WASHINGTON: President Bush''s secret dash to Iraq was not a spur-of-the-moment decision but a long-planned mission known only to a few select aides.
Not even his wife Laura, and his parents, Barbara and George Bush Sr, who gathered in the family ranch in Crawford, Texas, knew of the impending visit.
Having stuck to his original schedule to go to Crawford for Thanksgiving, Bush left the ranch incognito, wearing a jacket and a baseball cap, in darkness.
He flew to Washington to change planes and pick up some aides, and then headed to Baghdad on a 11-hour non-stop flight that clearly marks a highpoint of his presidency.

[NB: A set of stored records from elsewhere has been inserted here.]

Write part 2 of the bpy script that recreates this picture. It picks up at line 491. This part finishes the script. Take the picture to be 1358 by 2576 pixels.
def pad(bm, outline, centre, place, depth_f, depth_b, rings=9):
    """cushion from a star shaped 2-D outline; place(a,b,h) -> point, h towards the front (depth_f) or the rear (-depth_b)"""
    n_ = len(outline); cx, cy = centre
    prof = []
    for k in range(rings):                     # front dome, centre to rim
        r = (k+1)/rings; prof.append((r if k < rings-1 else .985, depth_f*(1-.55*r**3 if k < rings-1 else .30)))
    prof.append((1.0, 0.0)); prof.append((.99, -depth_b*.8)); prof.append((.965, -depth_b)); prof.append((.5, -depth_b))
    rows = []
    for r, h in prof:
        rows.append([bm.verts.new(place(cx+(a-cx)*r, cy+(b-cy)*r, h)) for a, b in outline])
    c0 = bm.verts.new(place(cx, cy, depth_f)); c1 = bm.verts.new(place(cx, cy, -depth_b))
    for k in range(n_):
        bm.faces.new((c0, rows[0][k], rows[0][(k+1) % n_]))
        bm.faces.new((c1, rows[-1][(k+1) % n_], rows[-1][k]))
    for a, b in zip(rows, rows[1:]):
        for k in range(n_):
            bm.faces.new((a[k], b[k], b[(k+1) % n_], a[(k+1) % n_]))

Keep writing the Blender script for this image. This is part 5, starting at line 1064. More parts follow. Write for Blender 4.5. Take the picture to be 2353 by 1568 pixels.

The episode stunned his political opponents and domestic critics of his Iraq policy, and they struggled to formulate a response to what obviously was a major PR coup for the President.
Bush was under increasing attack for being unmindful of rising U.S casualties in Iraq and for not attending the funerals of slain soldiers being brought back, almost secretly with no public attention, to the United States.
But in one cloak-and-dagger infused moment, Bush clearly upstaged the criticism and set a new aggressive tone on Iraq, telling stunned soldiers in Baghdad - as much as his domestic critics and Iraqi insurgents - that the US had not come so far to quit and run away when the going gets rough.
"Those who attack our coalition forces and kill innocent Iraqis are testing our will," Bush told cheering troops during his two-and-a-half hour visit.
"We did not charge hundreds of miles into the heart of Iraq, pay a bitter cost of casualties, defeat a ruthless dictator and liberate 25 million people only to retreat before a band of thugs and assassins."
At home, many of Bush''s political opponents acknowledged the masterstroke, but refused to retreat from their criticism of his Iraq policy.
Good of him to go, but the troops should not have been there in the first place, was the sentiment expressed by lead Democratic opponent Howard Dean.
While there was lavish praise for Bush''s Thanksgiving gambit from other constituencies too, few noted that while boosting the morale of American troops, he made no attempt to reach across to Iraqis, who were also celebrating Id at the end of Ramzan.
Although unannounced US Presidential visits are unusual, trips to strife-torn regions are not. Nixon visited Vietnam and Clinton went to Bosnia during war and insurgency.
But Bush''s effort had all his trademark swagger. He refused to fly in an unmarked military plane, and insisted on taking one of the two planes that form the Air Force One fleet.
A British Airways pilot who saw the plane, radioed, asking, "Did I just see Air Force One?" Bush''s pilot tersely lied, "Gulf Stream 5."
The plane, escorted by military jets, made a spiral landing in Baghdad under a fake call sign with the cabin lights shut off. The Air Force One itself is capable of foiling a missile attack, which was one of Washington''s biggest fears had news of the trip leaked out.
In his 152-minutes at a Baghdad Airport camp, he put up a performance that is becoming quite typical, joking with flabbergasted soldiers that he was "just looking for a warm meal somewhere. Thank you for inviting me to dinner".
The US media, and pretty much the whole country, which had shut down for Thanksgiving, almost missed the grand political theatre that unfolded on Thursday.
The 14 reporters who accompanied him on the trip were forbidden from alerting their bosses, employers and families. Their phones were confiscated and they were given new phones when they landed in Baghdad, and told they could break the news only on the flight back.
Calling the visit a defining moment in the Bush Presidency, analysts compared it favourably to two other images from the Bush album - his address to firemen from atop the post 9/11 rubble, and his landing on an aircraft carrier earlier this year to announce the end to the formal Iraq War.